Então, perguntei a uma bonita menina de óculos: "Os seus pais aprovam esse uso do computador em casa?". Ela confessou que não. O pai, outro dia, aborrecido, entrou no sistema e corrigiu tudo. Ficou uma fera com o que ele qualificou como "desrespeito à língua de Camões".


Insisti em saber da Júlia se ela gosta de ler. Afirmou peremptoriamente que não: "Os livros são muito chatos". Perguntei se a escolha não tem sido infeliz, ela diz que não. E confessa que o icq é um barato, às vezes fica horas conversando com colegas, amigos e até professores. Perde-se no horário. Em determinada ocasião, deu-se conta, ficou até depois da meia-noite nesse exercício de comunicação. Foi dormir feliz da vida.


O "eu procuro você" nasceu no Estado de Israel, provavelmente por motivos locais. Nós adotamos e, se for como brincadeira, tudo bem. Mas, trocar por isso o livro, que é notoriamente um instrumento insubstituível de cultura, francamente, nem pensar.

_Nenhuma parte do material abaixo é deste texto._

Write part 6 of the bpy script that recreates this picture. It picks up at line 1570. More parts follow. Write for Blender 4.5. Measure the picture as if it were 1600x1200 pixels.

Discuti com os alunos, na frente das câmeras, o que é linguagem popular e o que é norma culta. O João sabia direitinho a diferença e deu uma explicação convincente: "Se um dia depender de concurso público para exercer uma profissão, precisarei utilizar a norma culta". Se os jovens tomarem consciência dessa necessidade, separando o joio do trigo, o icq valerá como curiosidade. Mas, se for permanente e substitutivo da nossa língua inculta e bela, estaremos perdidos.


Não se pode defender a existência de uma separação lingüística, dividindo o falar do rico e o do pobre. Temos uma realidade plurilingüística, considerando-se basicamente que a norma culta deve ser respeitada sobretudo nos códigos escritos.


Está em funcionamento em Brasília o Conselho de Comunicação Social (CCS) do Congresso Nacional, que hoje presido com muita honra. A ele incumbe zelar, como órgão auxiliar do Senado, pelas questões normativas que se referem à radiodifusão e às telecomunicações brasileiras. O nosso pensamento é levar o CCS a valorizar a língua portuguesa. Por que, por exemplo, não estimular a realização de programas de rádio e TV que abordem tal problema, de suma gravidade para a nossa cultura?


Se vem aí a nova Lei de Comunicação Eletrônica de Massa, incluindo outras mídias, devemos estar atentos ao que se chama de "cadeia de valor da comunicação social". A entrada de grandes grupos internacionais na produção de conteúdos de informação e entretenimento suscita uma discussão de relevo indiscutível.


O povo brasileiro, em geral, faz questão de acertar. O que lhe falta é o acesso ao conhecimento. O rádio e a TV, às vezes, dão contribuições negativas quando repórteres e atores falam errado, esquecendo as concordâncias nominal e verbal. E a questão da regência verbal? Continua-se a dizer em alto e bom som nas novelas: "Eu lhe amo". Regionalismos à parte, consideramos inaceitável.